Marins, marinières, sirènes et martyrs colorés chez Pierre et Gilles
Les Franciscaines, le centre culturel ouvert en 2020 à Deauville, accueille, depuis le 24 mai 2025 et jusqu’au 4 janvier 2026, Mondes Marins, une exposition signée Pierre et Gilles, qui unit à certaines œuvres iconiques des débuts des deux artistes, une sélection de pièces emblématiques, issues de galeries et de collections privées. Bien connus et admirés pour leurs images pops et colorées qui mêlent peinture et photographie, l’expo montre combien le duo est inspiré, depuis ses débuts, par les marins, les scènes portuaires et les paysages sous-marins, qui nourrissent des thématiques aussi variées que l’érotisme, le glamour, la crise climatique, la mort…
Sous leur regard, Nina Hagen, icône punk des années 70 et 80, devient Amphitrite, nymphe marine et femme de Poséidon, et Kylie Minogue se transforme en Vierge Marie, protectrice des marins. Quatre œuvres spécialement créées pour l’exposition viennent compléter la fête, et notamment cette Philomène, la sainte patronne des bateliers, martyre catholique que l’empereur Dioclétien fait jeter dans le Tibre, attachée à une ancre, parce qu’elle aurait refusé ses avances. Pierre et Gilles ont choisi de l’entourer de mystérieux fonds marins, une évocation attrayante et colorée des profondeurs, que trouble toutefois celle de la pollution plastique et de l’inévitable dégradation des océans.
Les paquebots, « géants des mers »
Tout un programme onirique auxquels les artistes n’ont pas manqué de contribuer, de toute la puissance de leur palette ! Le musée d’art moderne André Malraux (Muma), au Havre, a décidé de le montrer (Paquebots 1913-1942, une esthétique transatlantique, jusqu’au 21 septembre 2025). L’exposition donne à voir combien les peintres de la modernité, cubistes, futuristes ou surréalistes, mais aussi les photographes, les affichistes, les architectes, les cinéastes, les agences de publicité et même les poètes ont été sensibles à ce petit monde à lui seul qu’est un paquebot le temps d’une traversée, où s’entremêlent ennui et frivolité, inquiétudes et espérances… au milieu du tumulte de l’époque.

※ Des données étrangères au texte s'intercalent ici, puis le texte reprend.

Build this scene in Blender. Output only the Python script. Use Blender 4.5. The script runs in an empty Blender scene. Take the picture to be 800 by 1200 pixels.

A noter aussi, toujours au Havre, toujours au Muma, mais cette fois à partir du 8 novembre et jusqu’au 5 avril 2026, l’exposition Ports en vue, qui puise dans les collections du musée pour produire rencontres inédites et autres rapprochements audacieux entre des œuvres d’horizons et époques divers. Digues, grues, conteneurs, bers et écluses, univers industriel et portuaire, parfois irréel, souvent hors normes, aux antipodes du pittoresque et parfois du beau, les ports sont décidément un objet de peintures : l’exposition rassemblera les travaux d’une vingtaine d’artistes, du début du XXe siècle jusqu’à nos jours, parmi lesquels Raoul Dufy, Émile Othon Friesz, Albert Marquet, Roger Guerrant, jusqu’à Pierre et Gilles ou JR, en passant par Noémi Pujol, Sylvestre Meinzer, Jürg Kreienbühl ou Alain Ceccaroli.